Messy, chaotic and overlong but perverse, thought-provoking and utterly ingenious, the Romanian provoc-auteur channels A.I. in his filmmaking with a humongous smirk on his face, as his meta-film implosively deconstructs ‘Dracula’.

Review #3,048
Dir. Radu Jude
2025 | Romania | Horror, Comedy | 170min | 1.85:1 | Romanian & other languages
Not rated – exceeds R21 guidelines for unsimulated sexual scene, explicit nudity, violence and gore, and religiously offensive references
Cast: Adonis Tanța, Gabriel Spahiu, Oana Maria Zaharia, Alexandru Dabija, Lukas Miko
Plot: In modern-day Transylvania, vampire hunts and labor strikes collide with sci-fi twists, romance, and AI-crafted tales, as multiple storylines blend folklore, classic horror, and contemporary elements into a fresh take on Dracula’s legend.
Awards: Won Junior Jury Award – 2nd Prize & Nom. for Golden Leopard (Locarno)
International Sales: Luxbox
Accessibility Index
Subject Matter: Mature – A.I. Filmmaking; Meta-Film; Dracula; Tradition & Modernity
Narrative Style: Complex
Pace: Slightly Slow
Audience Type: Arthouse
Viewed: Screener
Spoilers: No
At close to three hours long, this is as messy, chaotic and overlong as you would have imagined it to be. But it is also a Radu Jude film, so it is perverse, thought-provoking and utterly ingenious.
It won’t make it to Singapore though, like his Bad Luck Banging or Loony Porn (2021), which similarly contains scenes of explicit unsimulated sex, and in the case of Dracula, AI-rendered gory porn, and blasphemous dialogue that would offend any deeply conservative religious zealot.
However, as fans of Jude would attest, it’s all attempted with a humongous smirk on his face.
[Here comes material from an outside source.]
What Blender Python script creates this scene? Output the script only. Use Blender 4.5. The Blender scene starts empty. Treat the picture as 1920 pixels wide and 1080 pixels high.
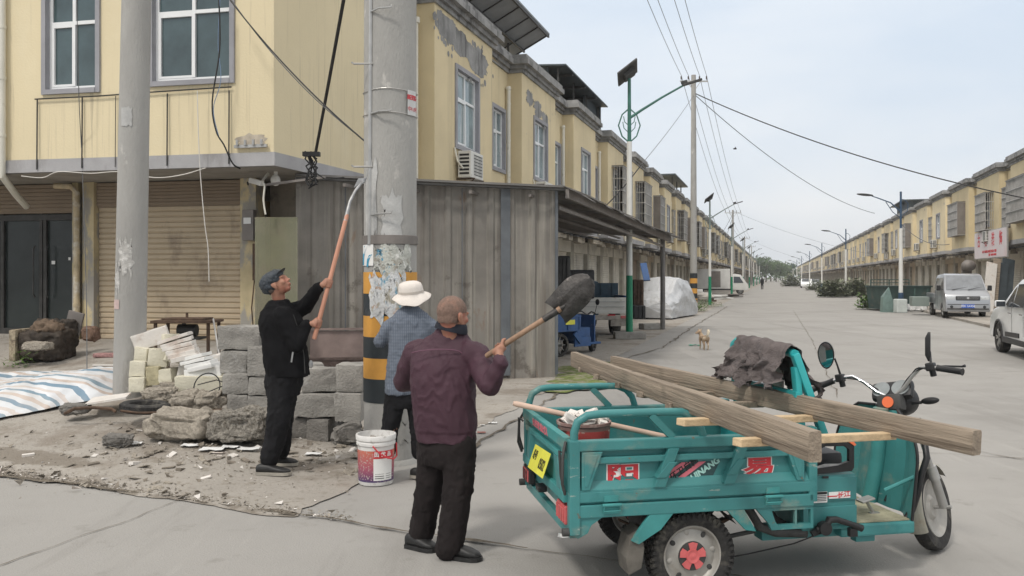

Very much done with the spate of misguided Hollywood attempts at horror spectacles, Jude, being Romanian himself, decides to satirise the roots of his country’s greatest cultural export: the monster Dracula.
Further complicating things, Jude invokes a new technology—the even more monstrous A.I.—to help him envision his movie.
It takes on a meta-quality so heightened that one can only marvel at how dreadful indeed A.I. moviemaking is, as Jude subjects us to macabre moving images as part of his storytelling, from transition shots to full-on montages.
“He has huge skills with his teeth, the pleasure will be all yours!”
If James Cameron significantly elevated the craft of 3D filmmaking with Avatar (2009), then Jude might be the first major (art) filmmaker to show us how startlingly fascinating yet debasing the use of A.I. in film is.
He doesn’t judge but is merely being transparent with the tool at his disposal. Better to dispose, I guess, before it corrupts the mind and the artistic process.
Structured rather unevenly as a series of chapters, and tackling everything from silent film (e.g. ever wonder how Murnau’s Dracula (1922) would look like with the minimalism of Dreyer?) to the ills of contemporary Romania haunted by its socialist past (very much a staple in the Radu Jude canon), Dracula is an implosive deconstruction of what it means to take an established I.P. (there’s a cheeky reference to how A.I. can’t make use of Coppola’s Dracula (1992) because it’s copyrighted), type in a few prompts on your shiny new iPad, and trigger a worthy experiment that foretells a potential digital apocalypse.